Os recursos da poesia moderna passam a conviver com formas fixas, entre elas os sonetos, e com esquemas de rimas e metros clássicos na língua portuguesa, como a redondilha, o decassílabo e o alexandrino. O tom jocoso, muitas vezes presente nos livros anteriores, se torna aqui predominantemente grave e elevado.
Eu escolhi ler cada parte ao longo de um dia, e fui assim aproveitando as pausas para como quem conversa com um sábio amigo.
Entre Lobo e Cão começa me dando a sensação de cansaço, não da vida, mas das certezas que advém com ela, um certo deixar estar, escolher quais lutas valem a batalha. Contudo, não senti que fosse pessimismo e derrota. Não, longe disso.
É um se dar conta da vida e de sua finitude, da brevidade dos dias e o anseio por viver mais, fazer mais e sentir que a cada instante tem-se menos. Daquilo que não foi e ainda nos aflige por não ter sido, a perda do filho que não nasceu. A saudade, ausência, sonhos e as realidades.

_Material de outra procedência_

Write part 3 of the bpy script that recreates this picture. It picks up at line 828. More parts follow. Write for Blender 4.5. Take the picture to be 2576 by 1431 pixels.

À medida que fui lendo, notei que o clima parecia querer fazer parte da leitura. Não eram dias de sol, mas solenes dias nublados e sóbrios dias de chuva.
Na segunda parte me lembrou a estátua de Drummond, aquela sentada de costas para o mar a compor o cenário, como a esperar alguém para uma conversa, ou a pensar em versos não escritos, na poesia e talvez até mesmo no poeta.
"Viver é colecionar mortes" choradas e pranteadas pelos vivos. As referências me levaram a crer que chorara aqui a morte do amigo Mário de Andrade, em QUINTANA'S BAR vemos seu nome. Enquanto no poema de nome ANIVERSÁRIO uma alusão a Macunaíma. Andrade, que partiu em fevereiro de 1945, teve seu legado chorado em letras e rimado em palavras, pelo amigo de longa data outro Andrade, Drummond. Achei terna e justa a homenagem.
De muito é sabido que podemos deixar um lugar sem que este lugar nos deixe. Mas que fica nas lembranças, memórias e saudades. Na pena de Drummond, essas ficaram em poesia, arte e coisa concreta nas casas e construções, o efeito do tempo, às anotações e observações das mudanças e das coisas que permanecem resistindo.
Não apenas o lugar, mas muito mais um olhar para a história que se fez na flora, no lugar, nas pessoas. Na história que foi e ainda é, mas que com certeza só alguém com sangue mineiro saberia contar e escrever.
Os versos em Claro Enigma são de autor consagrado, homem experimentado pelo tempo e pela vida. Alguém que na roda do tempo já provou do doce e do fel. Por isso mesmo mais difícil de se ler.
Qual o momento em que para de pensar na vida e começa a se indagar sobre a própria morte? O que deixamos e a quem será deixado, seja um bem, seja o legado de toda nossa vida. Ah, a vida que já nasce com a certeza da morte.
Cada verso me colocou entre o hoje e a infinidade, porque me sentia lendo e pensando que o futuro nada mais é que o presente que ainda não aconteceu e que, em algum momento, a morte seja para nós, o agora.
O que seria morrer sem se dar conta do existir? O que é existência? É preciso ter a consciência dela para de fato ser? As poesias aqui perguntam e indagam, criam não apenas respostas, mas novas perguntas e indicações e ficam as voltas com o "E se...?".
E na última parte temos o poema A Mesa, que fala de família, gerações e parentes. Dos dias que passam e das coisas que ficam e das que se vão. Dos que se foram, de quem partiu e voltou e de quem chegou. Da vida íntima de um lar que acontece a mesa, do dia a dia e das festas. A celebração mais verdadeira da vida como ela é.
Claro que existem outras poesias que não nomeei aqui, porém entendo que devem ser descobertas por quem lê as delícias que essa antologia reserva.
Nesta edição, como na anterior, a capa e os extras mantêm a estética da coleção. Igualmente contem a Cronologia na época do Lançamento (1948-1954), que nos apresenta não apenas Drummond (CDA), mas também o Brasil, a Literatura Nacional e o mundo há época, uma preciosidade que adorna a joia que é esta edição, um verdadeiro presente aos leitores. E também as: Bibliografia do autor, Bibliografia Seleta e Índice dos primeiros versos.